Strategies for Human Resources - Effective Retention

Published by kutenk2000 under Human Resources Edit This

Here’s a list of strategies for effective retention:

1.    Make a good start.

This begins with hiring people who are suitable for their jobs and making sure that they understand what they are getting into. A good start also begins with a new-employee orientation that makes people feel welcomed and part of the company.

2.    Create a great environment—with bosses whom people respect.

Managers often assume that company policies and corporate culture determine the working environment. They do, up to an extent. But policies can be circumvented. In any case, the atmosphere in a department or unit is more important to individual employees than the culture of the corporation as a whole.
Bad bosses are not conducive to a great environment. How many of your unit’s managers or supervisors are repellent to their reports? How many have temper tantrums, berate their subordinates in public, blame others for their own failures, or never have the sense to say “Thanks, you’re doing a good job”? If your managers or supervisors are repellent, count on every employee with marketable skills to leave.
In the end, it’s better to replace bad managers and supervisors than to replace an endless stream of good employees.

3.    Share information freely.

Freely dispensing information—about the business, about financial performance, about strategies and plans—tells employees that you trust them, that they are important partners, and that you respect their ability to understand and contribute to the business as a whole.

4.    Give people as much autonomy as they can handle.

Many people enjoy working with a minimum of supervision. So give your employees as much autonomy as they can handle. Doing so will make them happy and make your job as manager easier.

5.    Challenge people to stretch and give extra.

Most people—particularly the ones you want most to retain—enjoy a challenge and the feeling that you’ve entrusted them with bigger responsibilities than they had a right to expect. So put the people you want most to retain into jobs that will make them stretch—and give them the support they need to succeed.

6.    Be flexible.

Flexible work arrangements are highly successful in retaining employees. To be sure, not every manager has the authority to create whole new work arrangements. But nearly everybody can allow some on-the-spot flexibility, letting employees rearrange work to care for a sick child, for example, or to keep a doctor’s appointment. Today’s employees value that kind of flexibility.

7.    Design jobs to encourage retention.
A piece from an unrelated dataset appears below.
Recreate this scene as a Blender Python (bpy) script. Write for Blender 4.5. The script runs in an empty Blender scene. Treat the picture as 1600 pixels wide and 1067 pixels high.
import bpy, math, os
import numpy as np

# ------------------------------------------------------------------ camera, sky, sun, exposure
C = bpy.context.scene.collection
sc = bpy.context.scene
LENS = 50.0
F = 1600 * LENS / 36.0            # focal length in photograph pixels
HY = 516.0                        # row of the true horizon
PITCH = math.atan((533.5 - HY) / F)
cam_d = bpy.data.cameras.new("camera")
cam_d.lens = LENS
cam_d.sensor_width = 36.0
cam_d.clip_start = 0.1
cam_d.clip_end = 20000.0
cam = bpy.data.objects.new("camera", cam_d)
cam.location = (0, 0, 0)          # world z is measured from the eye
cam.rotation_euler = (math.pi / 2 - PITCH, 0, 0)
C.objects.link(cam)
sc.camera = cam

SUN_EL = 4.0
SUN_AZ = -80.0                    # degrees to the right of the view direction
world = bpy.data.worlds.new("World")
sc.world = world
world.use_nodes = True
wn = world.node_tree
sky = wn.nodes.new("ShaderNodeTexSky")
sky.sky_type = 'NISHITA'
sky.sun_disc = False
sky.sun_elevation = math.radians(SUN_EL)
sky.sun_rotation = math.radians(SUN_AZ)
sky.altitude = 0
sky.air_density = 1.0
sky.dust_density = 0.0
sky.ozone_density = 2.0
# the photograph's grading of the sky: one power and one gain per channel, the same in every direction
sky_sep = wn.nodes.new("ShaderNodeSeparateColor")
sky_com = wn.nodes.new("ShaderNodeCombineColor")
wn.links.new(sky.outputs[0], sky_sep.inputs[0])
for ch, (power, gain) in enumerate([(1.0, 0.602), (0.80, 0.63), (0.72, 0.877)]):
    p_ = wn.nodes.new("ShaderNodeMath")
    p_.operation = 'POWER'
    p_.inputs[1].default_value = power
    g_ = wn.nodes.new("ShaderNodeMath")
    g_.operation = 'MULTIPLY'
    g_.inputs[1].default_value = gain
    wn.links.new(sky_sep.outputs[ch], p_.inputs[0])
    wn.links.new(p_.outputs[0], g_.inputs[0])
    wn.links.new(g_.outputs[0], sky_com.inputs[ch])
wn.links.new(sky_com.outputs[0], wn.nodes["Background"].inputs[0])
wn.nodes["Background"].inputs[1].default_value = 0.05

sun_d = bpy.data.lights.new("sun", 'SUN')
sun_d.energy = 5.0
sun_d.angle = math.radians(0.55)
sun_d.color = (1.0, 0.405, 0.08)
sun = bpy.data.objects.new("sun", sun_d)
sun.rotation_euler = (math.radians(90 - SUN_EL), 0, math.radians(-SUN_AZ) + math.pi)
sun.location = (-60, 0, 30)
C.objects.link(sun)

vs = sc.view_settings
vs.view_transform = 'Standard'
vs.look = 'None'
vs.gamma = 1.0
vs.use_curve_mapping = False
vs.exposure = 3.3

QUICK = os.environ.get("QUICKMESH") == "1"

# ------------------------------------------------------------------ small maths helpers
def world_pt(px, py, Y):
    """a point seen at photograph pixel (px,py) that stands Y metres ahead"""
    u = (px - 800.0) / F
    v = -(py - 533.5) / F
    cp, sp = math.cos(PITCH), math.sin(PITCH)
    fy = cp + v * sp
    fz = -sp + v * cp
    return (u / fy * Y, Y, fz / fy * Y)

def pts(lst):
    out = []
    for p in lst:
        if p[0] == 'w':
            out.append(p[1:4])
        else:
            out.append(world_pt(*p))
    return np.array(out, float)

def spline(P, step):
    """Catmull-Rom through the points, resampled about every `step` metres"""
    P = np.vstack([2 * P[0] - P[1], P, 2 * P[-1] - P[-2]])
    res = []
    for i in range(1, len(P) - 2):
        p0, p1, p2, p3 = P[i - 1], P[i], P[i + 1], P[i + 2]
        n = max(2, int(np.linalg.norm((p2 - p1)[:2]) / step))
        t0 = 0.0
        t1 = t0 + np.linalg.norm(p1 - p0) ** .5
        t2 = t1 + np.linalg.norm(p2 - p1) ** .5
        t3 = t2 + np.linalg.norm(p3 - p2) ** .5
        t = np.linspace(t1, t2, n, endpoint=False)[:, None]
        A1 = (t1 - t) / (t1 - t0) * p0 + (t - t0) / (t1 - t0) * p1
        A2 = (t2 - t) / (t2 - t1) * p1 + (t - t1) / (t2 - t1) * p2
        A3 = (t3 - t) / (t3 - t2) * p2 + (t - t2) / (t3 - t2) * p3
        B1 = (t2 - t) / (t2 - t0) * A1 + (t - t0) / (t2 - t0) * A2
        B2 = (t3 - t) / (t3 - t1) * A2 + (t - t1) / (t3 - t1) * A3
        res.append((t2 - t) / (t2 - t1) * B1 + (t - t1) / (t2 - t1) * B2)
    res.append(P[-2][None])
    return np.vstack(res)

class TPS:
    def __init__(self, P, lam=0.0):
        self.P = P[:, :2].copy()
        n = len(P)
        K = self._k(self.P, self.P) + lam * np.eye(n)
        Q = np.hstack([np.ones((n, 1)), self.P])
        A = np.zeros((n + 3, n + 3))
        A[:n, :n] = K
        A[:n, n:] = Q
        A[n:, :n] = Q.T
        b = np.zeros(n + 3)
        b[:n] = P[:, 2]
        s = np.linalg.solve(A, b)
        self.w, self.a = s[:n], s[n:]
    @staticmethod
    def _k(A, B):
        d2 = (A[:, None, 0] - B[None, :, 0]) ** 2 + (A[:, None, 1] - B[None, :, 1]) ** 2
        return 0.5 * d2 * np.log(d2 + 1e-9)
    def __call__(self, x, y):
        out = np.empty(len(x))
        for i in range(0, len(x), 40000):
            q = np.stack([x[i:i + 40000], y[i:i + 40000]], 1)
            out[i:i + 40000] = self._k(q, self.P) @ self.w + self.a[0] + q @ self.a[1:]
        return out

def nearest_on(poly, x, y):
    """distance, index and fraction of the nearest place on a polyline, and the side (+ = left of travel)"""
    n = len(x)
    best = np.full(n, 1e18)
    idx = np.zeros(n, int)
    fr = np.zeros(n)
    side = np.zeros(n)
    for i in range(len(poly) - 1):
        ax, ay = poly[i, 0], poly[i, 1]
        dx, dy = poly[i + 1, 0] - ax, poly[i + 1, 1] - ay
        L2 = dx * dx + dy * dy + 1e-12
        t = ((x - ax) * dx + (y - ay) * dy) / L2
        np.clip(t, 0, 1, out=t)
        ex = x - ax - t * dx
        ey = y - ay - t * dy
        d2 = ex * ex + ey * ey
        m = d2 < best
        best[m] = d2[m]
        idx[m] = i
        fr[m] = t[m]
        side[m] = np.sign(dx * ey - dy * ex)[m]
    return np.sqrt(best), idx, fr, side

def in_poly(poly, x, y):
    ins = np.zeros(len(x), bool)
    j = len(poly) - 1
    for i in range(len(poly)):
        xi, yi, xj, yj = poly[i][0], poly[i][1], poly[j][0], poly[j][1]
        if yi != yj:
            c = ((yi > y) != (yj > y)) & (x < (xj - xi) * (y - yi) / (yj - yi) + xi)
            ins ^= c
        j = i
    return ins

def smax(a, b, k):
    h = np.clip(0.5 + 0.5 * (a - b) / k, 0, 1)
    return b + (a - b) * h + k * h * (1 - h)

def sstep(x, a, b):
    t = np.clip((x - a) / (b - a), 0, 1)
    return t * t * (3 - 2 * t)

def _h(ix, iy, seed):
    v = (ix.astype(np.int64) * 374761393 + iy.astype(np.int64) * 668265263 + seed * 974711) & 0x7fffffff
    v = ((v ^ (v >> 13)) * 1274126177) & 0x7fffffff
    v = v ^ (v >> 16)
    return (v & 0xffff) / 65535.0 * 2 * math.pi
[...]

Nothing is more soul-deadening for an intelligent employee than a job that is too repetitive, too isolated, insufficiently challenging, or downright unpleasant. So if you see unacceptably high turnover in a critical job category, take a good look at what you’re asking people in that job to do every day. You may be able to cure the turnover problem through job redesign: adding variety to a repetitive job, engaging isolated employees in occasional team projects, upping the challenge, etc. If a job involves one or more repugnant tasks, consider eliminating or outsourcing those tasks.

8.    Identify potential defectors early.

Great work environments and great jobs are a matter of opinion; what challenges one person may terrify another.You won’t know how well you’re doing on either score unless you ask.

9.    Be a retention-oriented manager.

Never forget that part of your responsibility as a manager is to ensure proper staffing in your unit. Retaining good and excellent performers is part of that job. So look at how you manage people and how you schedule workflow. Are you the kind of boss who manages in ways that encourage the best people to stay, or are you unknowingly driving them away?